At 6:00 PM I instructed the officers to bring Oswald back into the office, and in the presence of Jim Bookhout, Homicide officers, and Inspector Kelley, of the Secret Service, I showed Oswald an enlarged picture of him holding a rifle and wearing a pistol. This picture had been enlarged by our Crime Lab from a picture found in the garage at Mrs. Paine’s house. He said the picture was not his, that the face was his face, but that this picture had been made by someone superimposing his face, the other part of the picture was not him at all and that he had never seen the picture before. When I told him that the picture was recovered from Mrs. Paine’s garage, he said that the picture had never been in his possession, and I explained to him that it was an enlargement of the small picture obtained in the search. At that time I showed him the smaller picture. He denied ever seeing that picture and said that he knew all about photography, that he had done a lot of work in photography himself, that the small picture was a reduced picture of the large picture, and had been made by some person unknown to him. He further stated that since he had been photographed here at the City Hall and that people had been taking his picture while being transferred from my office to the jail door that someone had been able to get a picture of his face and that with that, they had made this picture. He told me that he understood photography real well, and that in time, he would be able to show that it was not his picture, and that it had been made by someone else. At this time he said that he did not want to answer any more questions and he was returned to the jail about 7:15 pm.
At 9:30 on the morning of November 24, I asked that Oswald be brought to the office. At that time I showed him a map of the City of Dallas which had been recovered in the search of his room on North Beckley. This map had some markings on it, one of which was about where the President was shot. He said that the map had nothing to do with the President’s shooting and again, as he had one in the previous interviews, denied knowing anything about the shooting of the President, or of the shooting of Officer Tippit. He said the map had been used to locate buildings where he had gone to talk to people about employment.
During this interview Inspector Kelley asked Oswald about his religious views, and he replied that he didn’t agree with all the philosophies on religion. He seemed evasive with Inspector Kelley about how he felt about religion, and I asked him if he believed in a Diety. He was evasive and didn’t answer this question.
Someone of the Federal officers asked Oswald if he thought Cuba would be better off since the President was assassinated.
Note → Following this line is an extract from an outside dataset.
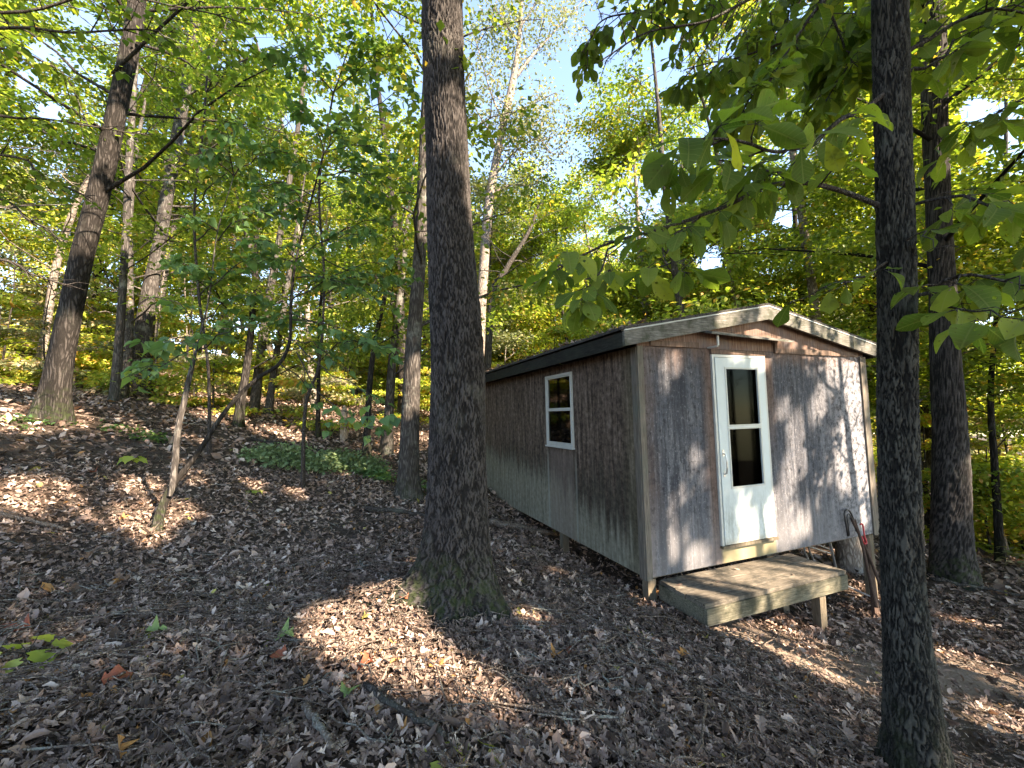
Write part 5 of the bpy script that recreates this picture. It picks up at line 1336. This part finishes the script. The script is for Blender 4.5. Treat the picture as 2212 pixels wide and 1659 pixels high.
def plants():
    mleaf = T_strip([(0, .05), (.12, .36), (.24, .22), (.42, .50), (.52, .22), (.72, .26), (.8, .12), (1, .01)], .12, 0, .15, .02, 3)
    def seedling(lab, px, py, n, ll, ht, mat, tm=mleaf, grp=None, sp=.12):
        c = on_ground(px, py); T = empty('seedling', c); tag(T, lab, 'seedling', grp)
        st = MB(); L = Leaves()
        for k in range(n):
            a = k / n * 6.28 + rng.uniform(-.3, .3)
            e = np.array([math.cos(a) * sp * rng.uniform(.6, 1.2), math.sin(a) * sp * rng.uniform(.6, 1.2), ht * rng.uniform(.75, 1.1)])
            st.tube([(0, 0, -.02), (0, 0, ht * .6), e * .98], [.004, .003, .002], 5, False)
            d = e * [1, 1, 0]; d[2] = -.04
            L.add(tm, np.array([e]), np.array([d]), np.array([[rng.normal(0, .15), rng.normal(0, .15), 1]]), ll * rng.uniform(.8, 1.2), np.array([rng.uniform(.5, .98)]))
        st.build('stem', BARK['twig'], T, True); L.build('leaves', LEAF[mat], T)
    seedling('lobed bright green seedling at the left edge of the foreground', 60, 1440, 7, .14, .12, 'yellow', sp=.10)
    seedling('yellow-green seedling on a bare stem left of the forked sapling', 285, 1015, 6, .15, .20, 'yellow', sp=.08)
    seedling('green lobed seedling at the bottom edge of the foreground', 1035, 1665, 5, .11, .07, 'green', sp=.06)
    seedling('pale yellow-green seedling at the bottom edge beside the green one', 950, 1650, 4, .09, .06, 'yellow', sp=.05)
    seedling('small green leaf tuft in the leaves left of centre foreground', 590, 1400, 3, .10, .05, 'green', sp=.04)
    seedling('yellowish star-leaved seedling on the brown leaves at left', 305, 1388, 3, .10, .05, 'yellow', sp=.04)
    seedling('tiny seedling between the cabin corner and the foreground', 1400, 1380, 3, .08, .05, 'yellow', sp=.04)
    seedling('tiny green seedling left of the sunny ground patch', 560, 1270, 3, .08, .05, 'green', sp=.04)
    seedling('yellow-green moss-like seedling in a sunny spot up the slope', 545, 1066, 7, .09, .05, 'yellow', sp=.09)
    # green patch of low bushes
    def bush(lab, px, py, rx, ry, h, n, mat, ll=.06):
        c = on_ground(px, py); T = empty('low_bush', c); tag(T, lab, 'bush')
        L = Leaves(); st = MB()
        ns = int(n / 16)
        for k in range(ns):
            a = rng.uniform(0, 6.28); rr = math.sqrt(rng.uniform(0, 1))
            x, y = math.cos(a) * rr * rx, math.sin(a) * rr * ry
            z0 = g1(c[0] + x, c[1] + y) - c[2]; hh = h * rng.uniform(.4, 1.1) * (1.05 - .6 * rr)
            lean = rng.normal(0, .12, 2)
            tip = np.array([x + lean[0], y + lean[1], z0 + hh])
            st.tube([(x, y, z0 - .02), (x + lean[0] * .4, y + lean[1] * .4, z0 + hh * .6), tip], [.004, .003, .002], 4, False)
            m_ = 16; t = rng.uniform(.35, 1.05, m_)
            p = np.array([x, y, z0])[None] * (1 - t[:, None]) + tip[None] * t[:, None] + rng.normal(0, .07, (m_, 3)) * [1, 1, .4]
            d = rng.normal(0, 1, (m_, 3)) * [1, 1, .25]; d[:, 2] -= .2
            nr = rng.normal(0, .35, (m_, 3)); nr[:, 2] += 1
            L.add(T_strip(OV), p, d, nr, ll * rng.uniform(.7, 1.4, m_), np.clip(rng.beta(2, 2, m_), 0, .9))
        st.build('stems', BARK['twig'], T, True); L.build('leaves', LEAF[mat], T)
    bush('low grey-green leafy patch in front of the pale stub', 640, 1010, .80, .55, .46, 3000, 'bush')
    bush('low green leafy patch left of the medium grey trunk', 755, 1015, .75, .6, .42, 3000, 'bush')
    bush('small green patch at the foot of the medium grey trunk', 820, 1035, .30, .3, .24, 500, 'sap')
    bush('dull green low weeds on the slope left of the sapling', 300, 945, .65, .3, .12, 500, 'dark', .05)
    bush('dull green weeds at the foot of the far left trunk', 40, 915, .5, .3, .10, 300, 'dark', .05)
    bush('green tuft behind the medium grey trunk', 930, 1060, .22, .2, .18, 250, 'sap')
    # distinct fallen leaves
    mk = lambda nm, cols: leaf_mat(nm, [(0, cols), (1, tuple(q * 1.25 for q in cols))], .15, rough=.7, tmul=(1, .7, .45), veins=.3)
    red, org, tan, grn = mk('fallen_red', (.26, .07, .035)), mk('fallen_orange', (.45, .20, .06)), mk('fallen_tan', (.38, .27, .19)), mk('fallen_green', (.16, .22, .07))
    for lab, px, py, mt, sz in [('large rust-red leaf beside the bright green seedling', 62, 1375, red, .19), ('broad tan curled leaf at the foot of the forked sapling', 312, 1172, tan, .19), ('orange-red sunlit leaf in the bright ground patch', 810, 1440, red, .13),
                                ('rust-red leaf tucked under the star leaf in the left foreground', 592, 1430, red, .11), ('orange-yellow leaf right of the furrowed oak in the foreground', 1208, 1428, org, .09), ('dark red leaf touching the orange-yellow leaf', 1228, 1415, red, .07),
                                ('pale green star-shaped leaf in the left foreground', 600, 1392, grn, .11), ('yellow-green maple leaf on the left foreground leaves', 312, 1385, grn, .12), ('orange leaf hanging low behind the forked sapling foot', 372, 905, org, .12),
                                ('big pale tan leaf near the bottom centre', 835, 1545, tan, .13), ('small orange leaf at the base of the furrowed oak', 880, 1312, red, .10), ('rust leaf on the slope left of the sapling', 205, 1030, red, .13),
                                ('pale tan leaf left of the straight thin stick', 520, 1300, tan, .11), ('round tan leaf above the bleached stick', 578, 1335, tan, .10), ('rust-brown leaf low in the left foreground', 215, 1500, red, .12), ('yellow leaf lying below the cabin step', 1480, 1420, org, .10),
                                ('yellow-brown leaf at the bottom edge left of the seedling', 745, 1530, grn, .09)]:
        c = on_ground(px, py); c[2] = g1(c[0], c[1]) + .055
        L = Leaves(); th = rng.uniform(0, 6.28)
        L.add(T_strip([(0, .05), (.12, .30), (.24, .24), (.42, .46), (.55, .25), (.72, .26), (.82, .12), (1, .01)], .2, .3, .2, .05, int(px)), np.zeros((1, 3)), np.array([[math.cos(th), math.sin(th), .05]]), np.array([[rng.normal(0, .15), -.35, 1.]]), sz, np.array([.5]))
        o = L.build('fallen_leaf', mt); o.location = c; tag(o, lab, 'leaf', 'distinct fallen leaves')
plants()

def roof_and_step_debris():
    M = LITTER
    L = Leaves(); n = 900
    x = np.where(rng.random(n) < .6, rng.uniform(-.22, .1, n), rng.uniform(-.2, 3.9, n)); y = rng.uniform(-.08, CL + .1, n)
    x = np.where(rng.random(n) < .25, x, np.clip(x, -.24, 3.9))
    sl_ = .4 / 2.08
    z = 2.925 + .032 - sl_ * np.abs(x - 1.85) + rng.uniform(0, .02, n)
    p = CA[None] + CU[None] * x[:, None] + CV[None] * y[:, None] + UP[None] * z[:, None]
    th = rng.uniform(0, 6.28, n); d = np.stack([np.cos(th), np.sin(th), rng.normal(0, .4, n)], 1); nr = rng.normal(0, .4, (n, 3)); nr[:, 2] += 1
    for c in range(4):
        m_ = np.arange(n) % 4 == c
        L.add((OAK + ELP)[c], p[m_], d[m_], nr[m_], .07 * rng.uniform(.5, 1.3, m_.sum()), rng.uniform(0, .6, m_.sum()))
    tag(L.build('roof_leaf_litter', M), 'dead leaves and crumbs lying on the black shingles', kind='stuff')
    for lab, s_, o_, sz, t in [('dry curled leaf lying on the left half of the step', .55, .30, .10, .35), ('small brown leaf near the back edge of the step', 1.05, .12, .06, .5), ('pale leaf scrap at the front edge of the step', 1.45, .5, .05, .8), ('brown leaf caught at the left end of the step', .25, .22, .07, .2)]:
        c = CA + CU * s_ - CV * o_ + UP * (-.035 + .018)
        L = Leaves(); th = rng.uniform(0, 6.28)
        L.add(ELP[int(s_ * 10) % 4], np.zeros((1, 3)), np.array([[math.cos(th), math.sin(th), .1]]), np.array([[.1, -.2, 1.]]), sz, np.array([t]))
        o = L.build('dry_leaf', M); o.location = c; tag(o, lab, 'leaf', 'dry leaves on the step')
roof_and_step_debris()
To this he replied that he felt that since the President was killed that someone else would take his place, perhaps Vice-President Johnson, and that his views would probably be largely the same as those of President Kennedy.
I again asked him about the gun and about the picture of him holding a similar rifle, and at that time he again positively denied having any knowledge of the picture or the rifle and denied that he had ever lived on Neely Street, and when I told him that friends who had visited him there said that he had lived there, he said that they were mistaken about visiting him there, because he had never lived there.